始皇帝が巡幸した地の多くは、西側・甘粛省と東側・山東省です。これは先祖ゆかりの地を巡ったわけです。意味もなく膨大な距離を巡幸したわけではありません。説明します。

今まで私は、過去の記事においても呂氏が羌族(チャン族)であると述べてきました。羌族は、古くはイスラエルから逃れてきた古代ユダヤ系の民であり、長く移動する間に大きく2系統に分かれます。

1系統は東へ向かい、中国東部の先住民(中原の民)と融合し、漢民族文化を開く先駆けとなりました。これが「羌姓呂氏」であり、呂氏の始まりです。勢力を築いた土地は、今の山東省です。もう1系統は西の地で定住し、西戎または西夷(西羌)と呼ばれます。この地が、今の甘粛省です。

始皇帝=嬴政は、呂不韋の子供ですから、呂氏=羌族の血が流れています。よって、始皇帝が巡幸先として、甘粛省と山東省を多く選ぶことは、先祖ゆかりの土地を巡る旅であり、何ら不自然なことではありません。

(参考)
歴史学者の翦伯賛氏は秦人の源を論証して、秦は東遷した羌族と中原の人の末裔であると説く。「秦の祖先は戎である」という言い方もここから来ている。(さらに詳しく知りたい方は、こちらを参照ください

特に呂氏の血族である始皇帝は、始皇七刻石と呼ばれる権力誇示のための7つの顕彰碑のうち5つを、呂氏ゆかりの地・山東省に建てました。(さらに詳しく知りたい方は、こちらを参照ください

これも始皇帝が呂氏の血族だということを考えれば、自然なことです。今まで、なぜ山東省にこれだけの石碑が建てられたのかについて、合理的な説明を行った人がいません。恐らく私が初めてかと思います。しかも、5回に渡る巡幸中、山東省の之罘(しふ)と琅邪山には、なんと3回ずつ訪れているのです。ここに「何かある」と思うほうが自然です。

始皇帝が徐福と初めて会ったのが、第2回巡幸の時だと思われます。第2回巡幸では山東省を巡るのですが、「徐福生誕の地」とされている琅邪を訪れています。琅邪は、現在の山東省臨沂市。古代中国では東海郡と呼ばれており、「呂尚生誕の地」とされています。(「呂氏の始祖・呂尚」参照)

さぁ、難解なパズルがはまってきましたね。呂尚が生まれた土地=山東省臨沂市で、なんと徐福も生まれたことになっているのです。
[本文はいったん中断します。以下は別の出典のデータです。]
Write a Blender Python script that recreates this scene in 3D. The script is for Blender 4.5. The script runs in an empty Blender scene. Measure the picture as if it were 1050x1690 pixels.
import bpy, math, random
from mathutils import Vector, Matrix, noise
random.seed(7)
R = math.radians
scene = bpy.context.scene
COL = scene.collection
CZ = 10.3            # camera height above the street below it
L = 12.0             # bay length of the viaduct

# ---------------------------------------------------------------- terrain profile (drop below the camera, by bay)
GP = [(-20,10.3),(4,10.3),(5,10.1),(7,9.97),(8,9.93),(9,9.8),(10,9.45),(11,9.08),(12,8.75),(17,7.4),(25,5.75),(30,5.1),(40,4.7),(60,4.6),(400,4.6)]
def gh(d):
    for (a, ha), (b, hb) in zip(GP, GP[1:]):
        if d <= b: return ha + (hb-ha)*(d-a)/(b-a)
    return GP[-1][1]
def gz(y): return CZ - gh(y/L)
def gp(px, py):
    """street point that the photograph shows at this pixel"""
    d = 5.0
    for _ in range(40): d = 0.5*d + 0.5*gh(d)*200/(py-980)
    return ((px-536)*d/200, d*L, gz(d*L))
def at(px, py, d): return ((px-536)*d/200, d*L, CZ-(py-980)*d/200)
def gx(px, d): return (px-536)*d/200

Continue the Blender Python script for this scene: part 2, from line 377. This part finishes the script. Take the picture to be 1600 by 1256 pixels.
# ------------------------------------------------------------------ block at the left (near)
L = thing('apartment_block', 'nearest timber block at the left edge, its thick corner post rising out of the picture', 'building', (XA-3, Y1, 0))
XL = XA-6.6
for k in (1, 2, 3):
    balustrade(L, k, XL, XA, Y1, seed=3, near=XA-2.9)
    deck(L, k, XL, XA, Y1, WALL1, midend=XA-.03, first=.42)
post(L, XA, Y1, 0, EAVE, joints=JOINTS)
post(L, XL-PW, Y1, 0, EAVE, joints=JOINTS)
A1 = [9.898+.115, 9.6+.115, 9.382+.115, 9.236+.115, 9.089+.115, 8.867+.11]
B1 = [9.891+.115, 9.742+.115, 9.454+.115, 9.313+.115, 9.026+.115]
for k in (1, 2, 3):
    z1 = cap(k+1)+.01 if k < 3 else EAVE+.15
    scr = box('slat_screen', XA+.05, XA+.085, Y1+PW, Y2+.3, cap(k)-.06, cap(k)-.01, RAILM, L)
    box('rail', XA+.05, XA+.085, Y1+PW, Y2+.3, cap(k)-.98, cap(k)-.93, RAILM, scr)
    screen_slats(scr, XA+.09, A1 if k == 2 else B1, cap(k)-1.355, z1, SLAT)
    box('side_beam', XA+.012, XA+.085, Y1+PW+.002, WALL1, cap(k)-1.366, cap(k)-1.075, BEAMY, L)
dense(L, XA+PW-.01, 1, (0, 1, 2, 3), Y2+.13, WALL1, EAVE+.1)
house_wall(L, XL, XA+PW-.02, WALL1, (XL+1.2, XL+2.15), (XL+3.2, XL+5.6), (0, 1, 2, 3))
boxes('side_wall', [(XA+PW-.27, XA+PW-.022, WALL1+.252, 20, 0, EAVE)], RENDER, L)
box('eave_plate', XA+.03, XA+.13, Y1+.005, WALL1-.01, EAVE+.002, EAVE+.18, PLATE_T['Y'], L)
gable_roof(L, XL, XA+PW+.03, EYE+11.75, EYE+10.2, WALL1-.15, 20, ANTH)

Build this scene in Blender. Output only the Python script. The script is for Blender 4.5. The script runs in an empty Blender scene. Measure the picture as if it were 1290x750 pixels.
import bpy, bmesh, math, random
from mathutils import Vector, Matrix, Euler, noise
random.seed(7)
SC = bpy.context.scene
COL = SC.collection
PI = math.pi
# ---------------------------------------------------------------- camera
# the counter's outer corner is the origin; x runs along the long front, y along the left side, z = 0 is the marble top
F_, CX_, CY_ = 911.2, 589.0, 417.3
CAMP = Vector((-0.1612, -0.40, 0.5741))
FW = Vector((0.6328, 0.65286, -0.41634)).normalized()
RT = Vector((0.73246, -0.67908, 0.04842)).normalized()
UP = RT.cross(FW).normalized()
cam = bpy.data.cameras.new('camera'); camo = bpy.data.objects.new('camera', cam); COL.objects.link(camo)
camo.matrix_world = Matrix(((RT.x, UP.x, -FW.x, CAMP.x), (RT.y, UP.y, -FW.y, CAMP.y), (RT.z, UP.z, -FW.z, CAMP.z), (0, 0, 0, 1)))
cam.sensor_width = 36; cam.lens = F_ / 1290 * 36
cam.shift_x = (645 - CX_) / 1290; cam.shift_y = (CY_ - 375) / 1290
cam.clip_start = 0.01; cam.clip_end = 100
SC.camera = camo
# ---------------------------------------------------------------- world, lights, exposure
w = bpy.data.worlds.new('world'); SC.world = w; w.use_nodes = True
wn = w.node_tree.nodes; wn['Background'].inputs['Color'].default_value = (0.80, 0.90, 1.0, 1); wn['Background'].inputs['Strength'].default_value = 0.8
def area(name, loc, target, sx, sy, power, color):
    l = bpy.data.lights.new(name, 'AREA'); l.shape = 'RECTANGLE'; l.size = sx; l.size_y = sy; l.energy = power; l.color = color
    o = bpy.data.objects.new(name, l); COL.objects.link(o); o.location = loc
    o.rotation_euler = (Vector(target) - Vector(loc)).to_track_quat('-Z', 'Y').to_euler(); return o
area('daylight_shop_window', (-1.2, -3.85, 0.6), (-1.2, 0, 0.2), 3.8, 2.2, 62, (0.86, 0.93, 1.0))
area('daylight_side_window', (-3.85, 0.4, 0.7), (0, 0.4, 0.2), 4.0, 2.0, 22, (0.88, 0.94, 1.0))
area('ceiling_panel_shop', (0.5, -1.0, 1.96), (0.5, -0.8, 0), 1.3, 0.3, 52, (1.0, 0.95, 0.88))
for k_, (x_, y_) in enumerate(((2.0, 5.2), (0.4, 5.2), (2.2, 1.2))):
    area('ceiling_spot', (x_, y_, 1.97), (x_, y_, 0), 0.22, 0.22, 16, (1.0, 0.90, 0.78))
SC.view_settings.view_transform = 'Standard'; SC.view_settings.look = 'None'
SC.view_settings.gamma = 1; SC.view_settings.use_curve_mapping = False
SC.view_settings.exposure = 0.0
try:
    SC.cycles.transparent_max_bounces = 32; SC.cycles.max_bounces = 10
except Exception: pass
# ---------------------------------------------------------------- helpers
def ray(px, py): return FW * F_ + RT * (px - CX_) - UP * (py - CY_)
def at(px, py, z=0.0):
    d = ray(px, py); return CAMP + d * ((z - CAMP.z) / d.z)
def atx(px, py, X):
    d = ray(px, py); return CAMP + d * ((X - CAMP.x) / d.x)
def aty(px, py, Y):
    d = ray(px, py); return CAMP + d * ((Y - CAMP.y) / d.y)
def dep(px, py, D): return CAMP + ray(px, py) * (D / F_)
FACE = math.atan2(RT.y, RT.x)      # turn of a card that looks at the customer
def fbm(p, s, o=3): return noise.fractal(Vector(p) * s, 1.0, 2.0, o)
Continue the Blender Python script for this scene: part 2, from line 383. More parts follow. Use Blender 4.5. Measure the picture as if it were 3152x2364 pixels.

徐福は、隠遁生活を送っていた呂不韋のはずです。

この始皇帝と「徐福との初対面」を「呂不韋との再会」に置き換えて見てみます。紀元前219年、始皇帝は41歳です。呂不韋が生きていれば、71歳です。徐福は紀元前255年または紀元前278年生まれという説があり、創作の可能性が高いです。前者であれば嬴政より年下で、後者であれば嬴政より年上です。こんな曖昧な説を果たして100%信じて良いでしょうか。

今回はこのあたりにしておきたいと思います。もっと書きたい点があるのですが、より複雑になってしまうのでやめておきます。不自然な点と点を、妄想というチカラを使って線にしてみることで、楽しい歴史の捉え方が出来ると思います。